A Fundação Nacional de Humor tenta resgatar alguns sonhos que se perderam com o crescimento e modernização de Teresina. Se não cuidar, fantasmas e fantasias oníricas cuidarão do lixo.



José Maria Vasconcelos
via blogue do poeta Elmar Carvalho
em 16/08/14

CINE SÃO LUÍS, Geraldo Borges


Estou em Teresina.

Toda vez que venho a Teresina hospedo-me no antigo cine São Luis, ou melhor, no velho  prédio onde funcionava o cinema São Luis na década de cinquenta. Hoje é apenas um hotel modesto próximo a Praça Pedro Segundo, e ao lado do Clube dos Diários. Mudaram a sua arquitetura funcional. No lugar amplo onde existia o auditório construíram quartos com suítes, onde existe também televisão. Mexeram em tudo por dentro. Demoliram a cabine onde o filme rodava e ia se projetar na tela para deleite dos fregueses, demoliram as bilheterias, expulsaram  os lanterninhas, os porteiros, de caras de poucos amigos, e os fiscais que conferiam as nossas carteiras de estudantes. Só conservaram mesmo a fachada, que ainda faz relembrar um pouco o cinema.

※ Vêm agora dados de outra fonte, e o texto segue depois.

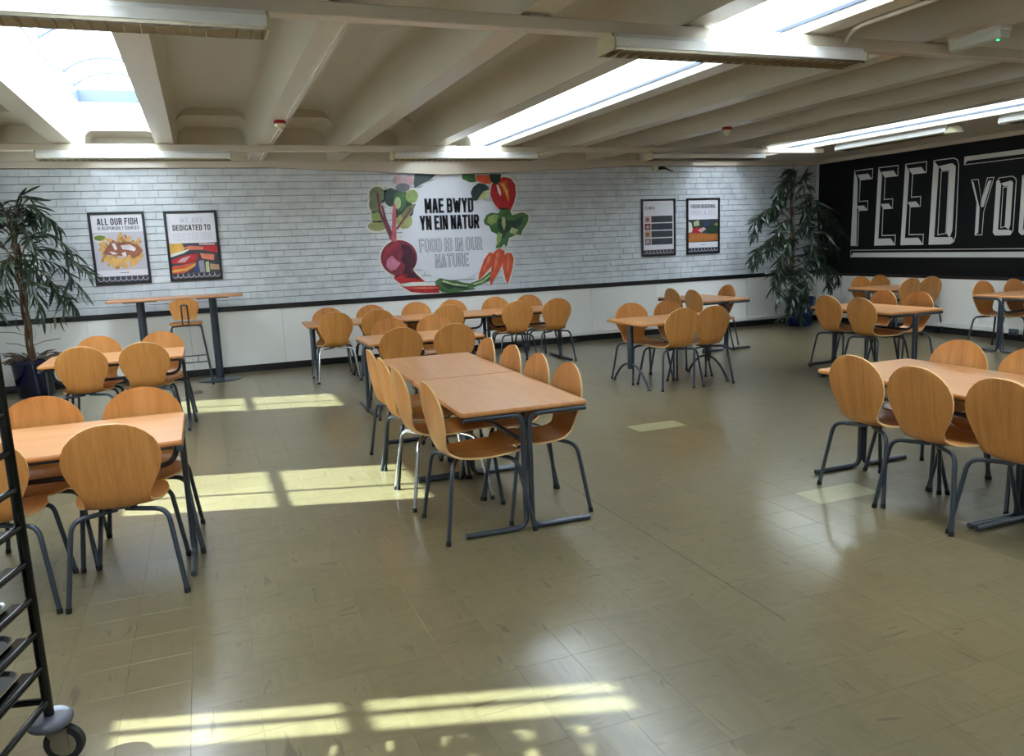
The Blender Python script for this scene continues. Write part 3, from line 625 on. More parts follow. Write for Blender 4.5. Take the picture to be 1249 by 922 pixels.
# ================================================================== FURNITURE
# ---- chair: one ply shell on four bent tube legs; faces +Y, origin on the floor under its middle
ST = [(0.250,0.436,0.045),(0.243,0.440,0.105),(0.222,0.447,0.150),(0.190,0.452,0.180),(0.135,0.452,0.203),(0.060,0.447,0.213),(-0.015,0.444,0.207),
      (-0.080,0.445,0.190),(-0.135,0.450,0.168),(-0.175,0.460,0.150),(-0.205,0.482,0.142),(-0.222,0.520,0.147),(-0.232,0.565,0.168),(-0.241,0.615,0.194),
      (-0.248,0.660,0.209),(-0.254,0.705,0.214),(-0.260,0.750,0.207),(-0.265,0.790,0.187),(-0.269,0.825,0.155),(-0.272,0.850,0.120),(-0.274,0.868,0.080),(-0.2755,0.877,0.045),(-0.276,0.880,0.012)]
def shell_mesh():
    mb = MB(); n = len(ST); NV = 9
    P = []
    for i, (y, z, hw) in enumerate(ST):
        a = ST[max(i-1, 0)]; b = ST[min(i+1, n-1)]
        t = Vector((0, b[0]-a[0], b[1]-a[1])).normalized(); nr = Vector((0, -t.z, t.y)) if False else Vector((0, t.z, -t.y))
        if i < 9 and nr.z < 0: nr = -nr
        # nr points to the sitter's side: up for the seat, forward for the back
        if nr.y*1.0 + nr.z*1.0 < 0: nr = -nr
        row = []
        for j in range(NV):
            u = -1+2*j/(NV-1)
            lift = (0.014 if i < 9 else 0.022)*u*u*min(1, hw/0.2)
            row.append(Vector((u*hw, y, z)) + nr*lift)
        P.append((row, nr))
    top = [p for r, _ in P for p in r]; bot = [p - nr*0.011 for r, nr in P for p in r]
    fs = [(i*NV+j, i*NV+j+1, (i+1)*NV+j+1, (i+1)*NV+j) for i in range(n-1) for j in range(NV-1)]
    mb.add(top, fs, 0, True); mb.add(bot, [f[::-1] for f in fs], 0, True)
    loop = [j for j in range(NV)] + [i*NV+NV-1 for i in range(1, n)] + [(n-1)*NV+j for j in range(NV-2, -1, -1)] + [i*NV for i in range(n-2, 0, -1)]
    L = len(loop); vs = [top[k] for k in loop] + [bot[k] for k in loop]
    mb.add(vs, [(k, L+k, L+(k+1) % L, (k+1) % L) for k in range(L)], 1, False)
    me = mb.mesh('shell', [M_seat, M_seatedge])
    return me
def leg_mesh(sx, sy, mt):
    mb = MB()
    pts = path([(sx*0.02, sy*0.10-0.01, 0.424), (sx*0.208, sy*0.19-0.008, 0.420), (sx*0.258, sy*0.258, 0.012)], 0.06)
    mb.tube(pts, 0.0122, 10); return mb.mesh('leg', mt)
def cap_mesh(sx, sy):
    mb = MB(); mb.tube([(sx*0.2565, sy*0.256, 0.026), (sx*0.2585, sy*0.259, 0.0)], 0.0142, 10); return mb.mesh('foot_cap', M_rubber)
ME_SHELL = shell_mesh()
ME_LEG = {(c, a, b): leg_mesh(a, b, M_chrome if c else M_metal) for c in (0, 1) for a in (-1, 1) for b in (-1, 1)}
ME_CAP = {(a, b): cap_mesh(a, b) for a in (-1, 1) for b in (-1, 1)}
mm_ = MB(); mm_.cbox((-0.07, -0.13, 0.427), (0.07, 0.09, 0.440), 0.003); ME_MOUNT = mm_.mesh('seat_mount', M_metal)
def make_chair(chrome):
    t = thing('dining_chair', 'x', 'chair')
    link('shell', ME_SHELL, t)
    link('seat_mount', ME_MOUNT, t)
    for (a, b) in ((-1,-1),(1,-1),(-1,1),(1,1)):
        l = link('leg', ME_LEG[(chrome, a, b)], t); link('foot_cap', ME_CAP[(a, b)], l)
    return t
CH = {}
def chair(x, y, face, label, group, chrome=0):
    """x, y: where the top of the back stands; face: degrees the sitter looks towards, from +X"""
    rz = math.radians(face-90)
    if chrome not in CH: CH[chrome] = c = make_chair(chrome)
    else: c = copy_tree(CH[chrome])
    f = Vector((math.cos(math.radians(face)), math.sin(math.radians(face)), 0))
    c.location = Vector((x, y, 0)) + f*0.272; c.rotation_euler = (0, 0, rz)
    return tag(c, label, 'chair', group)

# ---- tables
def top_mesh(W, L):
    mb = MB(); r = 0.03; T, H = 0.72, 0.026
    def ring(ins, z):
        o = []
        for cx, cy, a0 in ((W/2-r, L/2-r, 0), (-W/2+r, L/2-r, 90), (-W/2+r, -L/2+r, 180), (W/2-r, -L/2+r, 270)):
            for q in range(5):
                a = math.radians(a0+90*q/4); o.append((cx+(r-ins)*math.cos(a), cy+(r-ins)*math.sin(a), z))
        return o
    R = [ring(0.006, T-H), ring(0.0, T-H+0.006), ring(0.0, T-0.007), ring(0.006, T)]; n = 20
    vs = sum(R, []); fs = [(k*n+i, k*n+(i+1) % n, (k+1)*n+(i+1) % n, (k+1)*n+i) for k in range(3) for i in range(n)]
    mb.add(vs, fs, 1, True); mb.add(R[0], [tuple(range(n))[::-1]], 1); mb.add(R[3], [tuple(range(n))], 0)
    return mb.mesh('tabletop', [M_top, M_topedge])
def cleg_mesh(W, L, s, e):
    a = W/2-0.012; y = e*(L/2-0.018); mb = MB()
    mb.tube(path([(s*a, y, 0.678), (s*0.019, y, 0.678), (s*0.019, y, 0.0165), (s*(a+0.012), y, 0.0165)], 0.06), 0.0165, 10)
    return mb.mesh('leg', M_metal)
def rail_mb(W, L, s):
    mb = MB(); mb.tube([(s*(W/2-0.06), -L/2+0.05, 0.679), (s*(W/2-0.06), L/2-0.05, 0.679)], 0.012, 8)
    return mb.mesh('side_rail', M_metal)
def stretch_mesh(W, L):
    mb = MB(); e = L/2-0.045
    mb.tube(path([(0, -e, 0.69), (0, -e+0.01, 0.505), (0, e-0.01, 0.505), (0, e, 0.69)], 0.10), 0.0145, 8)
    return mb.mesh('stretcher', M_metal)
def arch_mesh(s, y):
    pts = [(s*0.02, y, 0.235)] + [(s*(0.03+0.35*t), y, 0.225*(1-t**2.0)+0.018) for t in [i/8 for i in range(1, 9)]]
    mb = MB(); mb.tube(pts, 0.014, 8); mb.lathe([(0.026, 0.0), (0.026, 0.008), (0.012, 0.016)], (s*0.385, y, 0), 10); return mb.mesh('foot', M_metal)
def col_mesh(y):
    mb = MB(); mb.lathe([(0.033, 0.19), (0.035, 0.2), (0.035, 0.67), (0.028, 0.684)], (0, y, 0), 16); mb.cbox((-0.34, y-0.02, 0.676), (0.34, y+0.02, 0.6935), 0.003); return mb.mesh('column', M_metal)
def table(name, cx, cy, rz, W, L, kind, label, group=None):
    t = thing(name, label, 'table', (cx, cy, 0), math.radians(rz), group)
    link('tabletop', top_mesh(W, L), t)
    if kind == 'c':
        for e in (-1, 1):
            for s in (-1, 1): link('leg', cleg_mesh(W, L, s, e), t)
        for s in (-1, 1): link('side_rail', rail_mb(W, L, s), t)
        link('stretcher', stretch_mesh(W, L), t)
    else:
        for e in (-1, 1):
            y = e*(L/2-0.09); link('column', col_mesh(y), t)
            for s in (-1, 1): link('foot', arch_mesh(s, y), t)
    return t
GC = 'tables of the centre block'
table('dining_table', 1.628, 4.585, -1.6, 0.76, 1.205, 'c', 'nearer beech table of the two joined end to end in the room centre')
table('dining_table', 1.665, 5.795, -1.6, 0.76, 1.205, 'c', 'farther beech table of the two joined end to end in the room centre')
table('dining_table', -0.775, 4.57, 90, 0.80, 1.21, 'c', 'large beech table at left foreground behind the black tray trolley')
table('dining_table', -0.83, 8.27, 90, 0.80, 1.20, 'c', 'beech table at left with four chairs in front of the blue plant pot')
table('dining_table', 1.75, 10.22, 90-2, 0.78, 1.20, 'a', 'leftmost beech table of the back wall row with arched feet')
table('dining_table', 2.955, 10.17, 90-2, 0.78, 1.20, 'c', 'middle beech table of the row along the back wall')
table('dining_table', 4.11, 10.10, 90-2, 0.78, 1.09, 'c', 'rightmost beech table of the back wall row under the mural carrots')
table('dining_table', 2.03, 7.90, 90, 0.80, 1.18, 'c', 'beech table between the centre block and the back wall row')
table('dining_table', 4.87, 7.62, 90, 0.80, 1.20, 'a', 'beech table with arched feet and four chairs right of centre')
table('dining_table', 6.86, 9.85, 0, 0.80, 1.20, 'c', 'beech table set lengthwise near the back wall below the two right posters')
table('dining_table', 7.225, 6.99, 0, 0.79, 1.22, 'c', 'beech table with four chairs in front of the tall corner plant')
table('dining_table', 9.95, 9.28, 90, 0.80, 1.00, 'c', 'beech table standing against the black lettered wall by the corner')
table('dining_table', 9.90, 7.03, 90, 0.80, 1.08, 'c', 'beech table standing against the black lettered wall at the right edge')
table('dining_table', 4.13, 3.475, 0, 0.80, 1.19, 'c', 'farther beech table of the joined pair in the right foreground')
table('dining_table', 4.13, 2.28, 0, 0.80, 1.19, 'c', 'nearer beech table of the joined pair cut by the right edge')

g = 'chairs on the left side of the centre tables'
chair(1.10, 4.22, 0, 'chair on left side of the centre tables, nearest the camera', g)
chair(1.075, 4.86, 0, 'second nearest chair on left side of centre tables, chrome legs in the sunlight', g, 1)
chair(1.09, 5.36, 0, 'third nearest chair on left side of the centre tables', g)
chair(1.11, 5.86, 0, 'chair on left side of the centre tables, farthest from the camera', g)
g = 'chairs on the right side of the centre tables'
chair(2.07, 4.36, 180, 'chair on right side of the centre tables, nearest the camera', g)
chair(2.08, 4.86, 180, 'second nearest chair on right side of the centre tables', g)
chair(2.10, 5.40, 180, 'third nearest chair on right side of the centre tables', g)
chair(2.11, 5.97, 180, 'chair on right side of the centre tables, farthest from the camera', g)
g = 'chairs around the left foreground table'
chair(-0.475, 3.97, 90, 'large chair seen from behind at the left foreground table, right of the trolley', g)
chair(-1.03, 3.99, 90, 'chair seen from behind through the black tray trolley', g)
chair(-0.40, 5.04, 270, 'chair on far side of the left foreground table, at its right end', g)
chair(-0.92, 5.04, 270, 'chair on far side of the left foreground table, nearer the left edge', g)
g = 'chairs around the table by the left plant'
chair(-1.07, 7.80, 90, 'left one of two chairs seen from behind in front of the blue plant pot', g)
chair(-0.56, 7.80, 90, 'right one of two chairs seen from behind at the table by the left plant', g)
chair(-1.03, 8.80, 270, 'left chair on the wall side of the table by the left plant', g)
chair(-0.45, 8.82, 270, 'chair in front of the tall bar table, wall side of the left plant table', g)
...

O Cine São Luis me faz recordar o meu tempo de menino. Agora quer estou sozinho na minha suíte pego – me a pensar nos velhos faroestes tocadas a ferro e fogo, com cavalgadas  e diligencias, e, às vezes, índios.

Nunca pensei que um dia o Cine São Luis se tornasse um hotel. O pior é que muitos prédios históricos foram abaixo para dar lugar a estacionamentos de carros.

Não dormi bem essa noite. Pois estava com medo de perder o avião, embora tivesse avisado ao recepcionista que me acordasse pelo telefone.

Durante a noite tive um sonho. Sonhei que estava em um castelo, servido por mordomos e criados. Mas a maioria dos hospedes do castelo eram fantasmas, velhos astros e estrelas de filmes em preto e branco da Paramount , da Columbia, da Metro. Eles falavam inglês. E eu tentava traduzir. Parece que estavam dizendo por que diabo o Cine São Luis tinha se transformado naquele castelo mal assobrado. Tudo estava diferente de seu tampo. As pessoas entravam no prédio sem comprar bilhete, sem fazer fila, sem comer pipoca, o prédio não tinha mais cartazes deles nas paredes. De repente no meio da conversa eu vi Marilyn Monroe arribar o  vestido. Vi namorado de mãos dada se beijando no escuro do cinema. No desfile desses fantasmas consegui ver em minha mente uma procissão de estrelas e astros que povoaram a minha imaginação aí pela década de cinqüenta, principalmente os que faziam papeis de mocinho e me fazia sair do cinema com os ombros levantados, e caminhando altivo.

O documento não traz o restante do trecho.